Proprio nel 1965, in memoria di Fausto Coppi e delle sue gesta sportive, viene introdotto il titolo di “Cima Coppi” destinato a identificare la vetta di maggior altitudine raggiunta dai corridori in ogni edizione del Giro d’Italia. Lo Stelvio inaugura questo peculiare titolo e tuttora lo reifica per antonomasia: è il luogo più alto che mai sia stato toccato dalla ‘corsa rosa’.
Nel 1972 lo Stelvio è ancora sede di arrivo di tappa, la diciassettesima, con partenza da Livigno, disputata l’otto giugno: vincerà lo spagnolo José Manuel Fuente dopo un duello appassionante con il connazionale Francisco Galdós Guana. Quest’ultimo, tre anni dopo, contenderà fino all’ultimo la vittoria del Giro d’Italia a Fausto Bertoglio, corridore bresciano capace di cogliere l’occasione della vita in un’edizione della ‘corsa rosa’ priva di alcuni potenziali favoriti. È l’apoteosi dello Stelvio che, il 7 giugno, ospita l’arrivo dell’ultima tappa (con partenza da Alleghe) di un Giro che non prevede ‘passerelle’ conclusive, ma un rush finale in salita. Galdós vince la tappa, ma Bertoglio conserva e conquista definitivamente l’ambita maglia rosa.
Ad oggi, il Giro d’Italia è transitato sullo Stelvio altre cinque volte: nel 1980, 1994, 2005, 2012 e 2014. In altre tre occasioni (1984, 1988, 2013) il maltempo e la neve hanno impedito l’ascesa al Passo, costringendo gli organizzatori a modificare il percorso della tappa o ad annullarla del tutto.
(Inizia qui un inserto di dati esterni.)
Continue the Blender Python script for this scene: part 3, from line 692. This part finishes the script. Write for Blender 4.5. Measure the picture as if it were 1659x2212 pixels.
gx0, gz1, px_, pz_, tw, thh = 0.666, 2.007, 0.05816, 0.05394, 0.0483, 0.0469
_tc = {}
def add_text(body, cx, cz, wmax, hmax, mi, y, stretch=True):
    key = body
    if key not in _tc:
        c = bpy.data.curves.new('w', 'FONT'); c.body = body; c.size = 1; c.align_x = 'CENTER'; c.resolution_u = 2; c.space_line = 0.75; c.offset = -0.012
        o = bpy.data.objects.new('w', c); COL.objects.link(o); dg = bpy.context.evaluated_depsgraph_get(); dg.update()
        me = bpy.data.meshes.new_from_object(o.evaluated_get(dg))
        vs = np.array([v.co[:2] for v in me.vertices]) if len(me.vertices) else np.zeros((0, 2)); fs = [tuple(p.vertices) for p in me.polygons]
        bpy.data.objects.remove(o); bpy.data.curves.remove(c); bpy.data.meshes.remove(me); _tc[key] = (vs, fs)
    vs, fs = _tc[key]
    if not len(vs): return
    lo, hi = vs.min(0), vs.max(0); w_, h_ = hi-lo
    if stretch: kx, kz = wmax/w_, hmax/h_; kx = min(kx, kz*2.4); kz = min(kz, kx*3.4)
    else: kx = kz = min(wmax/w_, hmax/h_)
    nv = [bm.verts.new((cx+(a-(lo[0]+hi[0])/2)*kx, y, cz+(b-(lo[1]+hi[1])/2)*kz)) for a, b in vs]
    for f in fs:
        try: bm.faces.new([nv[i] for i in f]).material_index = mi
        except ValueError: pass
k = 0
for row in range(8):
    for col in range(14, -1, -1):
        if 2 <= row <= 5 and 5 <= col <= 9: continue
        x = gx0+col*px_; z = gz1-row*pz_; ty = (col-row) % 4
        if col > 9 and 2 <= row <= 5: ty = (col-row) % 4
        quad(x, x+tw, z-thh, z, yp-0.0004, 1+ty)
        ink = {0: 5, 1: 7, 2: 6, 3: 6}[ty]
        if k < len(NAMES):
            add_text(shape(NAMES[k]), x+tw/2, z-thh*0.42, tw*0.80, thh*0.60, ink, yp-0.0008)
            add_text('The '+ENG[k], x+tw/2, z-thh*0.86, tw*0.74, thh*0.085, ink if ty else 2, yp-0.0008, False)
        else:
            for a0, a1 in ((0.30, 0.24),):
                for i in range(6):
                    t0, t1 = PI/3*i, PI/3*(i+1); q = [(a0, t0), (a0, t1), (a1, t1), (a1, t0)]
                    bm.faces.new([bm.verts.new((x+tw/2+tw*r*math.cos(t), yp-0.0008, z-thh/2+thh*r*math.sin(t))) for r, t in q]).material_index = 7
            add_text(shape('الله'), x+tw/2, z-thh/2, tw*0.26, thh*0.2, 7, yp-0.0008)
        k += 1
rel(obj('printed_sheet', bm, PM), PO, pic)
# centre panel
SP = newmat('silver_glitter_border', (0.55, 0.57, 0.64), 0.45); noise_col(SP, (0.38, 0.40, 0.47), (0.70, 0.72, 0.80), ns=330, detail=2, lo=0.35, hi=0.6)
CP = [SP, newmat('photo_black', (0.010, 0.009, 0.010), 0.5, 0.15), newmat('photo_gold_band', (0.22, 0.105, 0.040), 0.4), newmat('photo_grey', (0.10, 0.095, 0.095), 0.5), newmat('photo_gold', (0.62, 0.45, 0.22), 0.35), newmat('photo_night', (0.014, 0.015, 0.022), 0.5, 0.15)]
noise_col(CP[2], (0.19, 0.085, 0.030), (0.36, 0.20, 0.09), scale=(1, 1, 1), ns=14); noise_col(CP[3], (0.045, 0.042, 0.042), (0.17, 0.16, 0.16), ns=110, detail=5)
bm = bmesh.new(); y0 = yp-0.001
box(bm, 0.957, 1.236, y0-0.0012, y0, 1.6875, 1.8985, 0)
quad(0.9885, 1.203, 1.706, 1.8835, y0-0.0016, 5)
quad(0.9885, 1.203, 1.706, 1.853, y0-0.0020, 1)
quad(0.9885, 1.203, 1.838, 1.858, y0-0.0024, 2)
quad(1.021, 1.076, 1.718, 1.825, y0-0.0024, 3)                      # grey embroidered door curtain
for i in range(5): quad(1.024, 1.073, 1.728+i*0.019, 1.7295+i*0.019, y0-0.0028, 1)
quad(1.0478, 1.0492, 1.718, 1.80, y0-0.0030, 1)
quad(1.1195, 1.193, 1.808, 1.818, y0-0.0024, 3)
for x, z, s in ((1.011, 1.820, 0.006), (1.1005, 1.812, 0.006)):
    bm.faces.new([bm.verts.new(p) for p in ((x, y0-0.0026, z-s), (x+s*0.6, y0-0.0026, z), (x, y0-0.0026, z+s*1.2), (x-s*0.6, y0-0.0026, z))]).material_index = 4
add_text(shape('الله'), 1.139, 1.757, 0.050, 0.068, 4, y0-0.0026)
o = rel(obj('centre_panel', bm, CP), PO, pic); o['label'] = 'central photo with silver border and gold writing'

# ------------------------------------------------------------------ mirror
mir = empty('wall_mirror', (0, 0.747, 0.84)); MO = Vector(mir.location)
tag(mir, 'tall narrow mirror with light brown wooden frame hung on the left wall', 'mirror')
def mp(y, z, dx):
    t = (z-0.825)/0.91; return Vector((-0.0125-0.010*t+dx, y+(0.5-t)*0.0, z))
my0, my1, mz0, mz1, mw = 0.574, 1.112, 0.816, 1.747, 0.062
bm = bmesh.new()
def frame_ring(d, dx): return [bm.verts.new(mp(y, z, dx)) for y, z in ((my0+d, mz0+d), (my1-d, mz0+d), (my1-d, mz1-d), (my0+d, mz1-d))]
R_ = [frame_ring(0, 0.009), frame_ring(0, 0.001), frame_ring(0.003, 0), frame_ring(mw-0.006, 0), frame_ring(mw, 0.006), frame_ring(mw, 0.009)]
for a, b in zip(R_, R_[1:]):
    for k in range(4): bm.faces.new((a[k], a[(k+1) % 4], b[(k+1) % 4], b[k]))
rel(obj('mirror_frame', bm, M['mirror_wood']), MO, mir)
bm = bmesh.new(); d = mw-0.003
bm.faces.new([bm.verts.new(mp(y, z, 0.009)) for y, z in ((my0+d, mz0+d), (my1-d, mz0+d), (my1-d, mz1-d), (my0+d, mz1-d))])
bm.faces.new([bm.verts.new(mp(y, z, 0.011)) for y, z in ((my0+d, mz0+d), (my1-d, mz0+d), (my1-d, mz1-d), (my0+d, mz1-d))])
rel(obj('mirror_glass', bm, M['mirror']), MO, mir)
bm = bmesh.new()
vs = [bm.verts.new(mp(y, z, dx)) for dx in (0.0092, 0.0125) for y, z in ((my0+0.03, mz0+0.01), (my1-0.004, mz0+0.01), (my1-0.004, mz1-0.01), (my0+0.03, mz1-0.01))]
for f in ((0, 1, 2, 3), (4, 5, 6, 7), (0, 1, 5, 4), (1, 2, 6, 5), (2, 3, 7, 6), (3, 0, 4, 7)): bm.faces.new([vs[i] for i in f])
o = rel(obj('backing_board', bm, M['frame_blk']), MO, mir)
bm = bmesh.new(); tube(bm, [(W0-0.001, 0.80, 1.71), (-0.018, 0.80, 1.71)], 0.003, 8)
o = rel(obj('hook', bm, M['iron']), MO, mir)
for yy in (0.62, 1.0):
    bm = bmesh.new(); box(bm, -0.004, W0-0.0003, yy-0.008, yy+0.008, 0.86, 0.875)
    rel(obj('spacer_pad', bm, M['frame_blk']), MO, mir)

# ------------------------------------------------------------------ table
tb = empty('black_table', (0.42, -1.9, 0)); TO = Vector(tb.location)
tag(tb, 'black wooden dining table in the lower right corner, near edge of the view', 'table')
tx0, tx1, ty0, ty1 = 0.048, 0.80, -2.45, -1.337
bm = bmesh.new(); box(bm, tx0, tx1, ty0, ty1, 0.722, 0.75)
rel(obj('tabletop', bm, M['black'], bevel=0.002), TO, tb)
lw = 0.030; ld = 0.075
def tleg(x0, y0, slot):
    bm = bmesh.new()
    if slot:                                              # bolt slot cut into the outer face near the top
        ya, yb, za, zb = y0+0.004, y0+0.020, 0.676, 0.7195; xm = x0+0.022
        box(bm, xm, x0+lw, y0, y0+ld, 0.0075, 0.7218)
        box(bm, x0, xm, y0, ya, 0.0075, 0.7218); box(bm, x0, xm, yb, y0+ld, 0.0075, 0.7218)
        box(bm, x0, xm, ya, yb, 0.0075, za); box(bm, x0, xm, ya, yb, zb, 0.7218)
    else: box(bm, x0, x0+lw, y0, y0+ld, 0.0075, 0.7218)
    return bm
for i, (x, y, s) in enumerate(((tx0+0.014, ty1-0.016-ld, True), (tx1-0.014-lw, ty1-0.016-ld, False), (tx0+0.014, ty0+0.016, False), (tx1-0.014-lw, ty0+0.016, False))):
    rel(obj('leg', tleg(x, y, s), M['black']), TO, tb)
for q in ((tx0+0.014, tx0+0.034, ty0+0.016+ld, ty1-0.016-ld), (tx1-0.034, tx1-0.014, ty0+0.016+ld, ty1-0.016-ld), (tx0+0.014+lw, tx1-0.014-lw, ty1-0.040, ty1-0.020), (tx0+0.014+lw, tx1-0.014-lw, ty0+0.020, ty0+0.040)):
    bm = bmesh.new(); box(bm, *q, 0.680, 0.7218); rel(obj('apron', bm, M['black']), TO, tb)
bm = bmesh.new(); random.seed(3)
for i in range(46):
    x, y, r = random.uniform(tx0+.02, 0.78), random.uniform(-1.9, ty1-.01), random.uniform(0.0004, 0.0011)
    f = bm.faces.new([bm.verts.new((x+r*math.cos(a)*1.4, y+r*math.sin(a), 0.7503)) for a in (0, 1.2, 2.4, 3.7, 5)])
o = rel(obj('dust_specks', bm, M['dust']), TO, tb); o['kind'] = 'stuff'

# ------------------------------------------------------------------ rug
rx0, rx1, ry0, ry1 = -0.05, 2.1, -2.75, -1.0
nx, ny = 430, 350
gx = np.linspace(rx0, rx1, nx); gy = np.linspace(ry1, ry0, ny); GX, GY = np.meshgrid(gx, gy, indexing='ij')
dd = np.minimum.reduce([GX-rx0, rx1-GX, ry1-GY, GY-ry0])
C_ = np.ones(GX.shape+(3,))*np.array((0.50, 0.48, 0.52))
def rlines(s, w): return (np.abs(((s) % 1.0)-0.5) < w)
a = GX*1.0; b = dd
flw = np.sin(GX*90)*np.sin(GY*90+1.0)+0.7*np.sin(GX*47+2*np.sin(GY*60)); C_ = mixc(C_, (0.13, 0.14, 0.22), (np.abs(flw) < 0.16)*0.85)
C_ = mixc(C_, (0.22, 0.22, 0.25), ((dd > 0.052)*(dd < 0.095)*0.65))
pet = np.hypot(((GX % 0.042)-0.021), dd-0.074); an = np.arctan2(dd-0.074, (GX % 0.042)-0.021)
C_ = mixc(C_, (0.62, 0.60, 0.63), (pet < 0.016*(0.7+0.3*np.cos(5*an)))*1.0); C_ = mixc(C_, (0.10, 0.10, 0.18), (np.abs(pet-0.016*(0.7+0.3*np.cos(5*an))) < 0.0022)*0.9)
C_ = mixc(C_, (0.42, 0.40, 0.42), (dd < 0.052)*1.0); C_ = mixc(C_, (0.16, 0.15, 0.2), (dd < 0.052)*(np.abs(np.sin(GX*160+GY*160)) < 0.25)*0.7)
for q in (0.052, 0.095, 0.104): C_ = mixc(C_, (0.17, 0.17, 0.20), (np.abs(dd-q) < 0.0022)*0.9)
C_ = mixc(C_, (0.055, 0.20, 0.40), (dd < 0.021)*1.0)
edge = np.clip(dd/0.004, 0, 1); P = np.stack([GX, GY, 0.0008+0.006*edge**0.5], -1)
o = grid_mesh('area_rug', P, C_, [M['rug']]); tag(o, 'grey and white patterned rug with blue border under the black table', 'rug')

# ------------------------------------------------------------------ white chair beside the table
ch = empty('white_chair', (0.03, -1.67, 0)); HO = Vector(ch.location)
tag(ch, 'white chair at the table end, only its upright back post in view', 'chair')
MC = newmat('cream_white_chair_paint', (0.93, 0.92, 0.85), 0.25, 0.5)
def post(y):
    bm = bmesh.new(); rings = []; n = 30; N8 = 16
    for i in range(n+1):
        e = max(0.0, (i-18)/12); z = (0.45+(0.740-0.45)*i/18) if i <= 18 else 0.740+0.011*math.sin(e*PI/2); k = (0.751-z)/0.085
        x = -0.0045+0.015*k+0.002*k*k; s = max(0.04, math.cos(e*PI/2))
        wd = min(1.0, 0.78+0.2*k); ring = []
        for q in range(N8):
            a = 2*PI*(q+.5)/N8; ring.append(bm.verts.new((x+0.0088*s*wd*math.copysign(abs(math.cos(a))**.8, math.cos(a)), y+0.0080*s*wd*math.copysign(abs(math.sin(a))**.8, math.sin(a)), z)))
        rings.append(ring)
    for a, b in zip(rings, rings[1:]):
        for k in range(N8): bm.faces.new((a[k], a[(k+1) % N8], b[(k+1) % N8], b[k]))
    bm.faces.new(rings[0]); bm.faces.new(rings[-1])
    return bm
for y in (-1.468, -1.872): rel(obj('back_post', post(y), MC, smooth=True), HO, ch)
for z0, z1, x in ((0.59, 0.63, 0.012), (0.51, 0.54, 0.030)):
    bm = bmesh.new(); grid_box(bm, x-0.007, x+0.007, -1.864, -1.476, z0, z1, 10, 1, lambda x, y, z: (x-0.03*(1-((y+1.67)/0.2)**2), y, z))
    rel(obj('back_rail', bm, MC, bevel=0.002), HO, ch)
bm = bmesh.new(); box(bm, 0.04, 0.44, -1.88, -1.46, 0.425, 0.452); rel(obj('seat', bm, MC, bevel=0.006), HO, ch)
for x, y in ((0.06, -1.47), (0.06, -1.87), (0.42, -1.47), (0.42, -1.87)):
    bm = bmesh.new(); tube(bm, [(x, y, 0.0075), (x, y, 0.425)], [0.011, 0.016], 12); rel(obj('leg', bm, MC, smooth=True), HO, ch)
Il profondo legame tra lo Stelvio e la storia del grande ciclismo, nel corso del tempo, hanno trasformato il Passo in una sorta di ‘santuario laico’ dello sport del pedale, cui si accede attraverso l’esperienza ritmica e quasi ipnotica dei tornanti regolari che si dispiegano lungo la salita da Bormio (sul versante lombardo) e lungo i 24 km di ascesa da Prato allo Stelvio (sul versante altoatesino).